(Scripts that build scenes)
»»

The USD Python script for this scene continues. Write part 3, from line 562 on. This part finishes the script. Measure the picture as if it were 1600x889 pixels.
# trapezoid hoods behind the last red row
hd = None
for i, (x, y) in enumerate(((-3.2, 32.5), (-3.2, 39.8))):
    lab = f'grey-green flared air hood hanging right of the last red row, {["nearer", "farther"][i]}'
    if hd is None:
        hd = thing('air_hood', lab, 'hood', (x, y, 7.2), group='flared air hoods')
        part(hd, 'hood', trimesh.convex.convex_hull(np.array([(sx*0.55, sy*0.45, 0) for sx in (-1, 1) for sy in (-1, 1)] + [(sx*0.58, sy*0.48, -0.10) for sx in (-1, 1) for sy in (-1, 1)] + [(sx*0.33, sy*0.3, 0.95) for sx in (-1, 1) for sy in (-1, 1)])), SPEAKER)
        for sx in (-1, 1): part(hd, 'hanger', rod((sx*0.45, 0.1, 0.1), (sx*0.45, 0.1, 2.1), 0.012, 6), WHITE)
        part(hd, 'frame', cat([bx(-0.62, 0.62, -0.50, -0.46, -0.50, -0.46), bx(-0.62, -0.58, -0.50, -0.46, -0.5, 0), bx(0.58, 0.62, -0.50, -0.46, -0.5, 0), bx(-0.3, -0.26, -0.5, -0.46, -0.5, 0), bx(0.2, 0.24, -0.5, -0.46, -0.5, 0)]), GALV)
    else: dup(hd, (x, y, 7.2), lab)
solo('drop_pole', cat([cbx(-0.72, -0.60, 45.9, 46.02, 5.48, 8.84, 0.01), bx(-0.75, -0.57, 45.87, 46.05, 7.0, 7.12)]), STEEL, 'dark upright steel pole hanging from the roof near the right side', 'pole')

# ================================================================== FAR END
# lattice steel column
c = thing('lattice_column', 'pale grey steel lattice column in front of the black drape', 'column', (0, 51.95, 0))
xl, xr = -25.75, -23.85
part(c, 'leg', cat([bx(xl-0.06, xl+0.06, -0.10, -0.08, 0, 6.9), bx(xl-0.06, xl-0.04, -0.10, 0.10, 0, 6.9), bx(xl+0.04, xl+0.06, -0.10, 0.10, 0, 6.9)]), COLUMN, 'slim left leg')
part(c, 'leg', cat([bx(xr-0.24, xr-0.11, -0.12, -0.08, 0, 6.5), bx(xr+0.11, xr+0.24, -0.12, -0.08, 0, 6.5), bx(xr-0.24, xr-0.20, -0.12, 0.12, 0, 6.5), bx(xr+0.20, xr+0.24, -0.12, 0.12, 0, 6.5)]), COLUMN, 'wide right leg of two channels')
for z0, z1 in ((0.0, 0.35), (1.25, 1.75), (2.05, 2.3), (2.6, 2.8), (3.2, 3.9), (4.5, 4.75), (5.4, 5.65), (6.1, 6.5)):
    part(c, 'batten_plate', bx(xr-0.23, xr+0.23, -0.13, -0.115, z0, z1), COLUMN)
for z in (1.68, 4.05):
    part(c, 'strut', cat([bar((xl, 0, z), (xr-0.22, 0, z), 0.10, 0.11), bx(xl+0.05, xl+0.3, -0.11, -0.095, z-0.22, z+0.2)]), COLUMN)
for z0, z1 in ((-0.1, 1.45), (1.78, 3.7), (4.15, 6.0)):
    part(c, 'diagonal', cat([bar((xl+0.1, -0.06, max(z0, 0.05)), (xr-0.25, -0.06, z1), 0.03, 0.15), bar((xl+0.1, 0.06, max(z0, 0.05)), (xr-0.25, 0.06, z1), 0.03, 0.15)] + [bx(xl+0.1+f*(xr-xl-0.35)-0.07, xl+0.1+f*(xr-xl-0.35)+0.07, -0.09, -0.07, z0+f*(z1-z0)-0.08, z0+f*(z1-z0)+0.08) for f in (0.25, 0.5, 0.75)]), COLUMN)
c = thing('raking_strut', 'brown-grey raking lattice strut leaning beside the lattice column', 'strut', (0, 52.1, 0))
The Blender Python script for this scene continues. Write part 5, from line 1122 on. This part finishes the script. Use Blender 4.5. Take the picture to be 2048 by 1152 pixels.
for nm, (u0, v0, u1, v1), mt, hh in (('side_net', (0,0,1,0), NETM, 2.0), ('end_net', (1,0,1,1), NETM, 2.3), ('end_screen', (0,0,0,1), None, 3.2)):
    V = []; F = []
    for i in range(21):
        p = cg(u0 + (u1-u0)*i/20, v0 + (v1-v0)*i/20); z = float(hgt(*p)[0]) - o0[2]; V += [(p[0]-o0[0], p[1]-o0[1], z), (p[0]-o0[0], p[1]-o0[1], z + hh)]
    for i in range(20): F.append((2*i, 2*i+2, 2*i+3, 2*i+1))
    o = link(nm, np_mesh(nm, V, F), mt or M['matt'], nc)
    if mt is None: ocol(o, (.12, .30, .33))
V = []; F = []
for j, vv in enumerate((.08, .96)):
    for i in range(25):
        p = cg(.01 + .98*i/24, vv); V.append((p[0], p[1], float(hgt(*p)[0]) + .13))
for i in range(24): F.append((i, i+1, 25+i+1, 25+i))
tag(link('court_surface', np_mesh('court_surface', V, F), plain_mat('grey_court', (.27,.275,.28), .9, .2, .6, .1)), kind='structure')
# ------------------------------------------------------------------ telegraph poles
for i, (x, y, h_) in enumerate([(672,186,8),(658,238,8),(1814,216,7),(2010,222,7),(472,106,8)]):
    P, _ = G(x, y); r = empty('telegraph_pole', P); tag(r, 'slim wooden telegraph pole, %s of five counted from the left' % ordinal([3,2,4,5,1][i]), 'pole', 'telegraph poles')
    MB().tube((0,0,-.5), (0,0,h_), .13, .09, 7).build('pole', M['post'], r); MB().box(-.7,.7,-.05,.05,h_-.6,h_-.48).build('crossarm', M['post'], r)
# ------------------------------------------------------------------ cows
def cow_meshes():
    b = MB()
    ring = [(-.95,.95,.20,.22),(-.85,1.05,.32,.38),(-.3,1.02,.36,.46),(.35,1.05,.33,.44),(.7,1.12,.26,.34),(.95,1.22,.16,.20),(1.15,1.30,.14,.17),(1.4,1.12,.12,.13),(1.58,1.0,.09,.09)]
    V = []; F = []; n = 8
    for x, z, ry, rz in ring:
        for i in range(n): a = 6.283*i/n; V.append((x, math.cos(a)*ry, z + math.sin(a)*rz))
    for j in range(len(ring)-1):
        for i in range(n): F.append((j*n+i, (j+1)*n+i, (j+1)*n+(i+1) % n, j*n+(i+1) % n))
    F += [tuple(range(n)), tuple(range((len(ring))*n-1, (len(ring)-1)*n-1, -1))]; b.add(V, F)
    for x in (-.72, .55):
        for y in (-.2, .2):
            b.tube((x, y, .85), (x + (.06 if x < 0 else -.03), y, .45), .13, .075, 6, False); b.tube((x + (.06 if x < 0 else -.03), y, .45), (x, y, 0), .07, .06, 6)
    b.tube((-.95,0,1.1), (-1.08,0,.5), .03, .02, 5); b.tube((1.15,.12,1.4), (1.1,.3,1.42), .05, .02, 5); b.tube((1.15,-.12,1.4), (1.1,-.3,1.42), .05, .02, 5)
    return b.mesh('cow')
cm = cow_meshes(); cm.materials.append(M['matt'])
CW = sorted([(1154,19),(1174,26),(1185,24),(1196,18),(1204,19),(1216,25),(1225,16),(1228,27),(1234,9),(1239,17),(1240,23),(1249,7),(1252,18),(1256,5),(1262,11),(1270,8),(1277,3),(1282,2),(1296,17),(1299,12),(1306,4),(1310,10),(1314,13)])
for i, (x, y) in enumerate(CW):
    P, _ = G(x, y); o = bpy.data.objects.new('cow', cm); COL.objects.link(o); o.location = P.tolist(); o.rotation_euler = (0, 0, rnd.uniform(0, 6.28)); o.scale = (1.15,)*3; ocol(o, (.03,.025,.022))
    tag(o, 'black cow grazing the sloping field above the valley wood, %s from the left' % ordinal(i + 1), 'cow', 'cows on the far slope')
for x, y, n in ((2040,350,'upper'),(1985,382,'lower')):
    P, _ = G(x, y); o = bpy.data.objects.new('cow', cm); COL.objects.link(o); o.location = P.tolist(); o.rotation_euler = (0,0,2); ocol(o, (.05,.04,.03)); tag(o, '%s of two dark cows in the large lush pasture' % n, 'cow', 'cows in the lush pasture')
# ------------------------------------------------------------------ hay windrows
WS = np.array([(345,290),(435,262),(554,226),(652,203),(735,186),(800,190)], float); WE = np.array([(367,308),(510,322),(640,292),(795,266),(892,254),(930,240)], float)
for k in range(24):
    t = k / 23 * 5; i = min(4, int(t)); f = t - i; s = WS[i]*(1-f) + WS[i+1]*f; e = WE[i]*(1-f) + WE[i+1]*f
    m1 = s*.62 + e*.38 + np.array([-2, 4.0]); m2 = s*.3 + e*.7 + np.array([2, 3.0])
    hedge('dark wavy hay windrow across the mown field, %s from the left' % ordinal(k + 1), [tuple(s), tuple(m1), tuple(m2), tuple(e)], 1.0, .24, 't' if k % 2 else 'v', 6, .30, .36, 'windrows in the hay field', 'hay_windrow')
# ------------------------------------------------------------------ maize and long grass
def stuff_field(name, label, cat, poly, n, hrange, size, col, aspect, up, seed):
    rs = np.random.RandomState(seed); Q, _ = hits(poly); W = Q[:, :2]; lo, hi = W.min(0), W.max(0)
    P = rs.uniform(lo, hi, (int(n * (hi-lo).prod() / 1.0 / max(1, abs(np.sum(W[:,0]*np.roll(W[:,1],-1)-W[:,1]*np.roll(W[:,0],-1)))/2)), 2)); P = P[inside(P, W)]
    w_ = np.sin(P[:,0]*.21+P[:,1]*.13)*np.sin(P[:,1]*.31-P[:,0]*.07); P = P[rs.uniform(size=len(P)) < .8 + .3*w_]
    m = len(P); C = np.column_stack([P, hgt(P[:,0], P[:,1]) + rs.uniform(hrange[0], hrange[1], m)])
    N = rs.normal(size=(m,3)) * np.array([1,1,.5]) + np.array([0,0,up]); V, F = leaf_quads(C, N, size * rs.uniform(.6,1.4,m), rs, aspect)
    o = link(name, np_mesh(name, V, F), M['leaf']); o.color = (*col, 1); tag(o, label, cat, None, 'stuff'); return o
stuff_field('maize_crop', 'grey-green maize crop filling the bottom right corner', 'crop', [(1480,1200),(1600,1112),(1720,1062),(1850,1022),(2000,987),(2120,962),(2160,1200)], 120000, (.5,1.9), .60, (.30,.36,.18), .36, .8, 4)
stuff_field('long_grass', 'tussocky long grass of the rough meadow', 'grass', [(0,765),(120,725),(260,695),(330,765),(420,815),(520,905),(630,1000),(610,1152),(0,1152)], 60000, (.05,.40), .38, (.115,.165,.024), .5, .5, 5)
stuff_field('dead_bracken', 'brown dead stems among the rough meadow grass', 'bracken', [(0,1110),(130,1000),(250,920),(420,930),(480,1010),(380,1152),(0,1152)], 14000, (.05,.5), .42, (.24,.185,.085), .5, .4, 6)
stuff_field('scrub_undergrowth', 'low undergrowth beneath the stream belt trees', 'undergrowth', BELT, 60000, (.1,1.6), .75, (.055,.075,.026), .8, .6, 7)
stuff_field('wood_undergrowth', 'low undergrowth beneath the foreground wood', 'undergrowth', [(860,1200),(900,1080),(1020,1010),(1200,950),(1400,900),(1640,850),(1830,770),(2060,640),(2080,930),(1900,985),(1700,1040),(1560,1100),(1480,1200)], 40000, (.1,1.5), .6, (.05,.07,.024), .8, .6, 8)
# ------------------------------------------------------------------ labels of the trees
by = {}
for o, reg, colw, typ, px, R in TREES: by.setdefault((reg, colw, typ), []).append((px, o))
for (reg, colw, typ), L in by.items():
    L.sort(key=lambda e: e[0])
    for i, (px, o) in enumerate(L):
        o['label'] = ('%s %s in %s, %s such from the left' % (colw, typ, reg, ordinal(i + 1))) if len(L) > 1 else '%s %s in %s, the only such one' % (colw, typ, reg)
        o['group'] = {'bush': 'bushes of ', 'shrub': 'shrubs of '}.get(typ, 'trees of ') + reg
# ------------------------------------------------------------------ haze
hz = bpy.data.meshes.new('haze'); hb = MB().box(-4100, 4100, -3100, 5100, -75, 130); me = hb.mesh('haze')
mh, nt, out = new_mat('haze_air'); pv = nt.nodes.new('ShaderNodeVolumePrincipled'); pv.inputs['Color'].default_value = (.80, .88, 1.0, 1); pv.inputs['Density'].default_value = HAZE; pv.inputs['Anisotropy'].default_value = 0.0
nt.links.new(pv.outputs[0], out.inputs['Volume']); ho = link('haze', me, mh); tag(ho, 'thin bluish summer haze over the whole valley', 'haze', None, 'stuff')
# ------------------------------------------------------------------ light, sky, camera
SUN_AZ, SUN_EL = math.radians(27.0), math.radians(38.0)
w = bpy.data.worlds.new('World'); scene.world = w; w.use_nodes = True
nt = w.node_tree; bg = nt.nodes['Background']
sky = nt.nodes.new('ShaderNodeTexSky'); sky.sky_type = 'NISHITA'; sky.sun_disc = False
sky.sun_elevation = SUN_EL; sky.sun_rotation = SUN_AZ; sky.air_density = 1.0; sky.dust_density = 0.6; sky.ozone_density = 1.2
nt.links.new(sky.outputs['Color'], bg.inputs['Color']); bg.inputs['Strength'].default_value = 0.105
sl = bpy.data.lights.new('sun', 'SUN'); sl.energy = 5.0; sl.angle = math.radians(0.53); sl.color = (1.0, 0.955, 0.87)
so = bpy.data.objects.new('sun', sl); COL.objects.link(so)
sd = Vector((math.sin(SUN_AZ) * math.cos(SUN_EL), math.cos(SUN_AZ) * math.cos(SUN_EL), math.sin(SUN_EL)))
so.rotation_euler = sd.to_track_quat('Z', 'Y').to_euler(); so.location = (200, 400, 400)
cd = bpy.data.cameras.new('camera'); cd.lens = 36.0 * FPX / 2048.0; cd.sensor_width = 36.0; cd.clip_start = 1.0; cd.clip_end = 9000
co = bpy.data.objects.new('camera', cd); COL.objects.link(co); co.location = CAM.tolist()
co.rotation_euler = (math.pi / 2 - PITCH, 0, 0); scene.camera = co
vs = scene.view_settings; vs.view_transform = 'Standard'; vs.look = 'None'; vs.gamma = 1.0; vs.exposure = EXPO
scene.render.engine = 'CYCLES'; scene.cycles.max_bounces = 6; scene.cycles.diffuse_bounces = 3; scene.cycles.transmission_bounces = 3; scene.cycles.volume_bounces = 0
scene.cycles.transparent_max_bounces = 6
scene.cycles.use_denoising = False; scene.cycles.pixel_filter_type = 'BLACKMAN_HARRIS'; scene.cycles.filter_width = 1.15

««

Transcribe, exactly and exclusively, the run of lines that opens with the line bearing "o = link(name, np_mesh(name, V, F), M['leaf']);" and closes with the line bearing "stuff_field('scrub_undergrowth', 'low undergrowth".

    o = link(name, np_mesh(name, V, F), M['leaf']); o.color = (*col, 1); tag(o, label, cat, None, 'stuff'); return o
stuff_field('maize_crop', 'grey-green maize crop filling the bottom right corner', 'crop', [(1480,1200),(1600,1112),(1720,1062),(1850,1022),(2000,987),(2120,962),(2160,1200)], 120000, (.5,1.9), .60, (.30,.36,.18), .36, .8, 4)
stuff_field('long_grass', 'tussocky long grass of the rough meadow', 'grass', [(0,765),(120,725),(260,695),(330,765),(420,815),(520,905),(630,1000),(610,1152),(0,1152)], 60000, (.05,.40), .38, (.115,.165,.024), .5, .5, 5)
stuff_field('dead_bracken', 'brown dead stems among the rough meadow grass', 'bracken', [(0,1110),(130,1000),(250,920),(420,930),(480,1010),(380,1152),(0,1152)], 14000, (.05,.5), .42, (.24,.185,.085), .5, .4, 6)
stuff_field('scrub_undergrowth', 'low undergrowth beneath the stream belt trees', 'undergrowth', BELT, 60000, (.1,1.6), .75, (.055,.075,.026), .8, .6, 7)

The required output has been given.